Tesla Model 3 sees automaker’s first use of permanent magnet electric motor

According to Tesla, the Model 3 is “a smaller, simpler and more affordable electric car” than the company’s previous models (Courtesy Tesla)

 

Tesla’s Model 3 electric vehicle will be the company’s first car to incorporate a permanent magnet electric motor, reports Reuters. The automaker has previously relied on AC induction motors, such as those used in its Model S and Model X.

Neodymium permanent magnets are widely used in electric and hybrid automotives and are said to be lighter, stronger and more efficient than induction motors in general. The research group IMARC estimates that the market for neodymium-iron-boron magnet used in Tesla’s motors is now worth more than $11.3 billion, with demand rising at a compound annual growth rate of 8.5% between 2010 and 2017.

Speaking to Charged Electric Vehicles Magazine during a panel at the Coil Winding, Insulation & Electrical Manufacturing Exhibition (CWIEME) in Chicago, USA, in late 2017, Konstantinos Laskaris, Tesla’s Chief Motor Designer, stated, “It’s well known that permanent magnet machines have the benefit of pre-excitation from the magnets, and therefore you have some efficiency benefit for that. Induction machines have perfect flux regulation and therefore you can optimise your efficiency. Both make sense for variable-speed drive single-gear transmission as the drive units of the cars.”
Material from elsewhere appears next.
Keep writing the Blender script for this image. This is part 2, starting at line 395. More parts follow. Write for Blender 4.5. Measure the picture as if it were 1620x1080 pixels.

“So, as you know, our Model 3 has a permanent magnet machine now. This is because for the specification of the performance and efficiency, the permanent magnet machine better solved our cost minimisation function, and it was optimal for the range and performance target. Quantitatively, the difference is what drives the future of the machine, and it’s a trade-off between motor cost, range and battery cost that is determining which technology will be used in the future.”

According to Tesla, the Model 3 is “a smaller, simpler and more affordable electric car” than the company’s previous models, and has been designed and built as the world’s first “mass-market electric vehicle.” It is expected to begin shipping in Europe in late 2018, and is currently on display at the Geneva Auto Show, Geneva, Switzerland, March 8-18.